Lost In La Mancha
                 
REVIEW by Willard Manus

LOS ANGELES -- Terry Gilliam and Orson Welles have a lot in common. Both were immensely talented, ambitious and courageous filmmakers who had early success followed by endless bad luck and self-destructiveness. Welles made Citizen Kane, one of the best films of all time, then struggled for the rest of his life to get projects made. Gilliam made Brazil, which, while not in Citizen Kane's league, was a remarkable debut, a free-wheeling futuristic tale which combined animation, surrealism and social commentary in one audacious package. After that, though, he has directed only a few fitfully successful features.

Both Gilliam and Welles insisted on tackling immense, epic stories which were difficult to finance and shoot, such as The Adventures of Baron Munchausen, Othello, The Trial, Time Bandits.

In most cases their ambition exceeded their resources, pushing them way over budget time and time again, putting them in dutch with the studios and financiers.

Although Welles is dead, the much-younger Gilliam is still making films. Correction: trying to make films. For the past decade, he has been working on a version of Cervantes' Don Quixote, Conceived on a grand scale, the epic drama of the wandering knight and his sidekick Pancho, was first budgeted at 60 million dollars. When Hollywood balked at backing the risky project, the budget had to be cut in half and raised entirely in Europe.

Gilliam and his creative team struggled to adapt to these less than satisfactory circumstances, finally managing after many years to put a production together. But as Keith Fulton & Louis Pepe's documentary, LOST IN LA MANCHA--THE UN-MAKING OF DON QUIXOTE, shows so vividly and painfully, disaster struck in swift, relentless fashion.

Fulton and Pepe, two young Angeleno filmmakers, had been given permission by Gilliam to shoot on the set of DON QUIXOTE. Thus they were on hand to record the first behind-the-scenes problems: actors not showing up on time, unsuitable sound stage (in Madrid), language barriers. It put an immediate strain on the production, but Gilliam refused to scale down his vision and make a smaller, more intimate film. Like Welles (who had devoted a chunk of his life to planning his own version of Don Quixote), Gilliam would not compromise.

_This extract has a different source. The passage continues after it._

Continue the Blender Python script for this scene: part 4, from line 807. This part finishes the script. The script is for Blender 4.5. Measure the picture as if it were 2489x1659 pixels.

He ordered the elaborate costumes and props to be made, shooting to begin, even though the principal actors were still tied up on other projects. As if to punish him for his hubris, the weather turned nasty. A freak thunderstorm pelted everyone on location with rain and hail, unleashing a flash flood that swept away sets and equipment.

A weaker man might have quit right there and then. But the doughty, determined (and doomed) Gilliam hung in courageously, trying to marshall and inspire his troops. Another set was built in a different location and photography resumed, only to be halted by the sudden illness of the leading man, a French actor. Gilliam tried to shoot around him, helped by the arrival of Johnny Depp, who had agreed to play the earthy Sancho Panza.

Gilliam, as one of his aides said on camera, should have recast the lead role, but the director would not listen to good advice. Holding out for his original choice cost the production a fortune when the French actor was unable to return to work, thereby causing the insurance and bonding companies to pull the plug on Don Quixote.

All of Gilliam's work went for naught--the thousands of storyboard sketches he had made, the costume designs, the puppetry, set-building, horse-training and rehearsal time with secondary actors. What could have been a memorable motion picture was rendered null and void by Gilliam's dark angel--the same angel that plagued Welles for most of his life.